Five Dolls For An August Moon

FIVE DOLLS FOR AN AUGUST MOON is Mario Bava’s deliriously mod spin on an Agatha Christie-style whodunit.

Bava was so closely associated with the horror genre that this twisting mystery was never released theatrically in the U.S., but it is deliciously entertaining all the same. A space age island retreat is visited by a group of friends and business associates, one of whom is a scientist who has invented a revolutionary chemical process, and is fending off various offers to buy it. Soon the vacationers start dying, and the survivors begin to wonder who has the most to gain from these murders most foul.

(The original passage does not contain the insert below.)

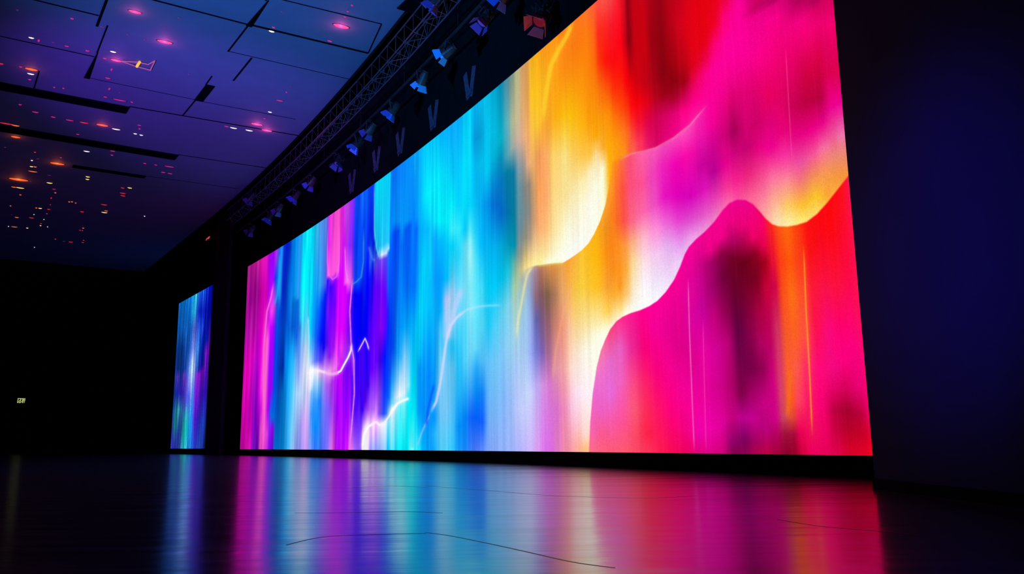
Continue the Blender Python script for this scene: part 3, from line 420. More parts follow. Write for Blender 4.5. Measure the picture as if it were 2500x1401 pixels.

Anything but a drawing room mystery, Bava’s erotic thriller is enlivened by its psychedelic set design, a hip score by Piero Umiliani, and a swinging performance by giallo goddess Edwige Fenech (All the Colors of the Dark).

Bay of Blood

One of the most influential horror films of all time, Mario Bava’s A BAY OF BLOOD (1971, aka Twitch of the Death Nerve) is the spurting artery from which all future slasher films would flow.

When crippled Countess Federica is murdered at her isolated mansion, a gruesome battle ensues to secure the rights to her valuable property around the bay. Everyone, from illegitimate children to shady real estate agents, stakes a claim, only to be killed in increasingly bizarre ways, from simple shootings to impalement by fishing spear. The makeup effects are by Carlo Rambaldi, who would later earn Oscars for his work in Alien (1979) and E.T. (1982).

Initially scorned upon its original release because of its graphic violence, A BAY OF BLOOD eventually became a trendsetter, the model slasher film that Friday the 13th would emulate nearly a decade later.